**STATED GOAL:**
You are to retype all of the data exactly as it appears.

**SOURCE EXCERPT:**
╔══

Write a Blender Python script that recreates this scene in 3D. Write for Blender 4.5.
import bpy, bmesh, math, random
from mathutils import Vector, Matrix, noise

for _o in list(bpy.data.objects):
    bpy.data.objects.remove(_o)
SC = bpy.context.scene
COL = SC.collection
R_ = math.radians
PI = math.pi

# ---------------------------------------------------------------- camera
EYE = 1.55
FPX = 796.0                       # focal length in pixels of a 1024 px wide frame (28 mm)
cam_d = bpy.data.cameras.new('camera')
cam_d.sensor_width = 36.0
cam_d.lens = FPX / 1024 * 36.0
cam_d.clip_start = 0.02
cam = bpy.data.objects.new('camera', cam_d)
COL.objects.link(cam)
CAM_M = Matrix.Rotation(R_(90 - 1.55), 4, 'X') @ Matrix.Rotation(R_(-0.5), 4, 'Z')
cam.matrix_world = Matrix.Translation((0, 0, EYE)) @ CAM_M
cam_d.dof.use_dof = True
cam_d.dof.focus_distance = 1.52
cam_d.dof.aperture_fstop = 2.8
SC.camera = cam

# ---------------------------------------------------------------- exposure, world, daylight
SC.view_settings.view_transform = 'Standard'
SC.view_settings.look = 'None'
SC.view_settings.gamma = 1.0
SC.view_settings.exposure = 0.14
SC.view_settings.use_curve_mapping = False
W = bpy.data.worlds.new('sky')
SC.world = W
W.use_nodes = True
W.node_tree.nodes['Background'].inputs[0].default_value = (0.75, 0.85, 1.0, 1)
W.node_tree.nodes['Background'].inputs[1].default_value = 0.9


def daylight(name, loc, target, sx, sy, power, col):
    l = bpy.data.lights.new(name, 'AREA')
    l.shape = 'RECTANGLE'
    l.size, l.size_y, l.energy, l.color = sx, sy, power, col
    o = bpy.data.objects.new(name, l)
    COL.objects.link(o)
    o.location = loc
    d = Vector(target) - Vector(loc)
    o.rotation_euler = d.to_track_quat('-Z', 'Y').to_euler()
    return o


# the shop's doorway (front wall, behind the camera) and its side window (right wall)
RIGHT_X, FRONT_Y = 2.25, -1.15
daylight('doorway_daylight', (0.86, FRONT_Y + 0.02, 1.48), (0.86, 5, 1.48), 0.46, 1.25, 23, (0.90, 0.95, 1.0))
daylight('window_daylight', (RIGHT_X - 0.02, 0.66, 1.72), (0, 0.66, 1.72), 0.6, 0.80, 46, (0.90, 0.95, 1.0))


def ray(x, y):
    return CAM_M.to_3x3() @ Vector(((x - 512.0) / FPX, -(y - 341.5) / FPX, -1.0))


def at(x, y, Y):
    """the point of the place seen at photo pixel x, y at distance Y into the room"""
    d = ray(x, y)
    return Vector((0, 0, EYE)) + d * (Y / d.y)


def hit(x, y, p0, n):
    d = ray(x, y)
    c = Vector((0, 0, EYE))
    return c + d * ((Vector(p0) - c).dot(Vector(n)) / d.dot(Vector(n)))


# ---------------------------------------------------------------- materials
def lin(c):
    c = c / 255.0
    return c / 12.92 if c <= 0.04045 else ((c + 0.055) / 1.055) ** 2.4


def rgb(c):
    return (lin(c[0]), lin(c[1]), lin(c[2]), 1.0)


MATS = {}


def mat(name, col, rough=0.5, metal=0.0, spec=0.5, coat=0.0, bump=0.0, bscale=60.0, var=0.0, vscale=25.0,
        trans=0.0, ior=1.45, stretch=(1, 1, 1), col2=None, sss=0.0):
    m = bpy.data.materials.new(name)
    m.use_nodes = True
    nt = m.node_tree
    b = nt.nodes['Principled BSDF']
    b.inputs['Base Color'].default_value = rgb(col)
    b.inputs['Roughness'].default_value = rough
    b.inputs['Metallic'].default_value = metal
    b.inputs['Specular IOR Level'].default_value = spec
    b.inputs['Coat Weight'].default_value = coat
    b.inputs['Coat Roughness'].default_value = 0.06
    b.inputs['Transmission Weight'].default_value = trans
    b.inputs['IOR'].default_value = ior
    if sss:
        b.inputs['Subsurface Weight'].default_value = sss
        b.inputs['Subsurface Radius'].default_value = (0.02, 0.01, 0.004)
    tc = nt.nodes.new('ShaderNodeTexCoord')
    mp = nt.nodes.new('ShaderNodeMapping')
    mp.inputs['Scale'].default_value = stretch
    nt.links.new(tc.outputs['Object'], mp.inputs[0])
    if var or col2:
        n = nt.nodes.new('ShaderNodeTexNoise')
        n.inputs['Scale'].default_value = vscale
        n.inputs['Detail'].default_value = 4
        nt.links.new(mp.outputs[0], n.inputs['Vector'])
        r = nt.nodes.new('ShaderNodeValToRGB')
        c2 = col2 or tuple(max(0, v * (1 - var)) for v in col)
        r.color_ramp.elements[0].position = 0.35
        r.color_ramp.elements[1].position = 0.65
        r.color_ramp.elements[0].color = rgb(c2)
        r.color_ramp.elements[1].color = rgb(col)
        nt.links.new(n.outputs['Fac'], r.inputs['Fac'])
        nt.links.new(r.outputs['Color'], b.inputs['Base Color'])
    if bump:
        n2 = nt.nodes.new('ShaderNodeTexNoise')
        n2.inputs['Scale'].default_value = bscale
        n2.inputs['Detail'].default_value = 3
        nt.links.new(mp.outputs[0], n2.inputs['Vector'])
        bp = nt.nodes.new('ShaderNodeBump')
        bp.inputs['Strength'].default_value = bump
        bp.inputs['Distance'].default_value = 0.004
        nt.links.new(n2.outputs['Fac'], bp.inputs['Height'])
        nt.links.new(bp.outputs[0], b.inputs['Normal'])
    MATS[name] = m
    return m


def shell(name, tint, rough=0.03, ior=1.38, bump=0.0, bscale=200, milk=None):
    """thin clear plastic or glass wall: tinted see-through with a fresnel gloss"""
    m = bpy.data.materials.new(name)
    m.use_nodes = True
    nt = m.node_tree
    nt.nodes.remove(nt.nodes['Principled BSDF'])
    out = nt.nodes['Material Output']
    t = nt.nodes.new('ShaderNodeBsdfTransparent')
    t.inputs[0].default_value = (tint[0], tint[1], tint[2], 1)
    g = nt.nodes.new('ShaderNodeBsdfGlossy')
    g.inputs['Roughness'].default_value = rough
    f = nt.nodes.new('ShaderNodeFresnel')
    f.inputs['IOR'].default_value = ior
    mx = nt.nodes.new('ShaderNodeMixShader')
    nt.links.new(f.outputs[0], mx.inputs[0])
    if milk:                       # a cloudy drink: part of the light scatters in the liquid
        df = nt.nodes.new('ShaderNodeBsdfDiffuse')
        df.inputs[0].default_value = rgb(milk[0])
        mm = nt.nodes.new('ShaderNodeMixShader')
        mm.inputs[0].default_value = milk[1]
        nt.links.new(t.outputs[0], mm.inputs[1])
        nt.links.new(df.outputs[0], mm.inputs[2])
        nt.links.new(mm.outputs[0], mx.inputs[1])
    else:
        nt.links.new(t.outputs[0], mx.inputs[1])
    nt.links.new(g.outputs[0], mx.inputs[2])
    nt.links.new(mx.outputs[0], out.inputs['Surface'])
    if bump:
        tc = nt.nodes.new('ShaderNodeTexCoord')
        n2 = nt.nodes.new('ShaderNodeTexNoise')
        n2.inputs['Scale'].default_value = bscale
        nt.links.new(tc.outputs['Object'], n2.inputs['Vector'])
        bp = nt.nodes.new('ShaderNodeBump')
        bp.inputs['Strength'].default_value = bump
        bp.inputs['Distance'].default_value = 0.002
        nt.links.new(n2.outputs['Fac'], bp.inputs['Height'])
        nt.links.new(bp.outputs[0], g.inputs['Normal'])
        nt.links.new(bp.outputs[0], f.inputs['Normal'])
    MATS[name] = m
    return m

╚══

**RIGHT ANSWER:**
Write a Blender Python script that recreates this scene in 3D. Write for Blender 4.5.
import bpy, bmesh, math, random
from mathutils import Vector, Matrix, noise

for _o in list(bpy.data.objects):
    bpy.data.objects.remove(_o)
SC = bpy.context.scene
COL = SC.collection
R_ = math.radians
PI = math.pi

# ---------------------------------------------------------------- camera
EYE = 1.55
FPX = 796.0                       # focal length in pixels of a 1024 px wide frame (28 mm)
cam_d = bpy.data.cameras.new('camera')
cam_d.sensor_width = 36.0
cam_d.lens = FPX / 1024 * 36.0
cam_d.clip_start = 0.02
cam = bpy.data.objects.new('camera', cam_d)
COL.objects.link(cam)
CAM_M = Matrix.Rotation(R_(90 - 1.55), 4, 'X') @ Matrix.Rotation(R_(-0.5), 4, 'Z')
cam.matrix_world = Matrix.Translation((0, 0, EYE)) @ CAM_M
cam_d.dof.use_dof = True
cam_d.dof.focus_distance = 1.52
cam_d.dof.aperture_fstop = 2.8
SC.camera = cam

# ---------------------------------------------------------------- exposure, world, daylight
SC.view_settings.view_transform = 'Standard'
SC.view_settings.look = 'None'
SC.view_settings.gamma = 1.0
SC.view_settings.exposure = 0.14
SC.view_settings.use_curve_mapping = False
W = bpy.data.worlds.new('sky')
SC.world = W
W.use_nodes = True
W.node_tree.nodes['Background'].inputs[0].default_value = (0.75, 0.85, 1.0, 1)
W.node_tree.nodes['Background'].inputs[1].default_value = 0.9


def daylight(name, loc, target, sx, sy, power, col):
    l = bpy.data.lights.new(name, 'AREA')
    l.shape = 'RECTANGLE'
    l.size, l.size_y, l.energy, l.color = sx, sy, power, col
    o = bpy.data.objects.new(name, l)
    COL.objects.link(o)
    o.location = loc
    d = Vector(target) - Vector(loc)
    o.rotation_euler = d.to_track_quat('-Z', 'Y').to_euler()
    return o


# the shop's doorway (front wall, behind the camera) and its side window (right wall)
RIGHT_X, FRONT_Y = 2.25, -1.15
daylight('doorway_daylight', (0.86, FRONT_Y + 0.02, 1.48), (0.86, 5, 1.48), 0.46, 1.25, 23, (0.90, 0.95, 1.0))
daylight('window_daylight', (RIGHT_X - 0.02, 0.66, 1.72), (0, 0.66, 1.72), 0.6, 0.80, 46, (0.90, 0.95, 1.0))


def ray(x, y):
    return CAM_M.to_3x3() @ Vector(((x - 512.0) / FPX, -(y - 341.5) / FPX, -1.0))


def at(x, y, Y):
    """the point of the place seen at photo pixel x, y at distance Y into the room"""
    d = ray(x, y)
    return Vector((0, 0, EYE)) + d * (Y / d.y)


def hit(x, y, p0, n):
    d = ray(x, y)
    c = Vector((0, 0, EYE))
    return c + d * ((Vector(p0) - c).dot(Vector(n)) / d.dot(Vector(n)))


# ---------------------------------------------------------------- materials
def lin(c):
    c = c / 255.0
    return c / 12.92 if c <= 0.04045 else ((c + 0.055) / 1.055) ** 2.4


def rgb(c):
    return (lin(c[0]), lin(c[1]), lin(c[2]), 1.0)


MATS = {}


def mat(name, col, rough=0.5, metal=0.0, spec=0.5, coat=0.0, bump=0.0, bscale=60.0, var=0.0, vscale=25.0,
        trans=0.0, ior=1.45, stretch=(1, 1, 1), col2=None, sss=0.0):
    m = bpy.data.materials.new(name)
    m.use_nodes = True
    nt = m.node_tree
    b = nt.nodes['Principled BSDF']
    b.inputs['Base Color'].default_value = rgb(col)
    b.inputs['Roughness'].default_value = rough
    b.inputs['Metallic'].default_value = metal
    b.inputs['Specular IOR Level'].default_value = spec
    b.inputs['Coat Weight'].default_value = coat
    b.inputs['Coat Roughness'].default_value = 0.06
    b.inputs['Transmission Weight'].default_value = trans
    b.inputs['IOR'].default_value = ior
    if sss:
        b.inputs['Subsurface Weight'].default_value = sss
        b.inputs['Subsurface Radius'].default_value = (0.02, 0.01, 0.004)
    tc = nt.nodes.new('ShaderNodeTexCoord')
    mp = nt.nodes.new('ShaderNodeMapping')
    mp.inputs['Scale'].default_value = stretch
    nt.links.new(tc.outputs['Object'], mp.inputs[0])
    if var or col2:
        n = nt.nodes.new('ShaderNodeTexNoise')
        n.inputs['Scale'].default_value = vscale
        n.inputs['Detail'].default_value = 4
        nt.links.new(mp.outputs[0], n.inputs['Vector'])
        r = nt.nodes.new('ShaderNodeValToRGB')
        c2 = col2 or tuple(max(0, v * (1 - var)) for v in col)
        r.color_ramp.elements[0].position = 0.35
        r.color_ramp.elements[1].position = 0.65
        r.color_ramp.elements[0].color = rgb(c2)
        r.color_ramp.elements[1].color = rgb(col)
        nt.links.new(n.outputs['Fac'], r.inputs['Fac'])
        nt.links.new(r.outputs['Color'], b.inputs['Base Color'])
    if bump:
        n2 = nt.nodes.new('ShaderNodeTexNoise')
        n2.inputs['Scale'].default_value = bscale
        n2.inputs['Detail'].default_value = 3
        nt.links.new(mp.outputs[0], n2.inputs['Vector'])
        bp = nt.nodes.new('ShaderNodeBump')
        bp.inputs['Strength'].default_value = bump
        bp.inputs['Distance'].default_value = 0.004
        nt.links.new(n2.outputs['Fac'], bp.inputs['Height'])
        nt.links.new(bp.outputs[0], b.inputs['Normal'])
    MATS[name] = m
    return m


def shell(name, tint, rough=0.03, ior=1.38, bump=0.0, bscale=200, milk=None):
    """thin clear plastic or glass wall: tinted see-through with a fresnel gloss"""
    m = bpy.data.materials.new(name)
    m.use_nodes = True
    nt = m.node_tree
    nt.nodes.remove(nt.nodes['Principled BSDF'])
    out = nt.nodes['Material Output']
    t = nt.nodes.new('ShaderNodeBsdfTransparent')
    t.inputs[0].default_value = (tint[0], tint[1], tint[2], 1)
    g = nt.nodes.new('ShaderNodeBsdfGlossy')
    g.inputs['Roughness'].default_value = rough
    f = nt.nodes.new('ShaderNodeFresnel')
    f.inputs['IOR'].default_value = ior
    mx = nt.nodes.new('ShaderNodeMixShader')
    nt.links.new(f.outputs[0], mx.inputs[0])
    if milk:                       # a cloudy drink: part of the light scatters in the liquid
        df = nt.nodes.new('ShaderNodeBsdfDiffuse')
        df.inputs[0].default_value = rgb(milk[0])
        mm = nt.nodes.new('ShaderNodeMixShader')
        mm.inputs[0].default_value = milk[1]
        nt.links.new(t.outputs[0], mm.inputs[1])
        nt.links.new(df.outputs[0], mm.inputs[2])
        nt.links.new(mm.outputs[0], mx.inputs[1])
    else:
        nt.links.new(t.outputs[0], mx.inputs[1])
    nt.links.new(g.outputs[0], mx.inputs[2])
    nt.links.new(mx.outputs[0], out.inputs['Surface'])
    if bump:
        tc = nt.nodes.new('ShaderNodeTexCoord')
        n2 = nt.nodes.new('ShaderNodeTexNoise')
        n2.inputs['Scale'].default_value = bscale
        nt.links.new(tc.outputs['Object'], n2.inputs['Vector'])
        bp = nt.nodes.new('ShaderNodeBump')
        bp.inputs['Strength'].default_value = bump
        bp.inputs['Distance'].default_value = 0.002
        nt.links.new(n2.outputs['Fac'], bp.inputs['Height'])
        nt.links.new(bp.outputs[0], g.inputs['Normal'])
        nt.links.new(bp.outputs[0], f.inputs['Normal'])
    MATS[name] = m
    return m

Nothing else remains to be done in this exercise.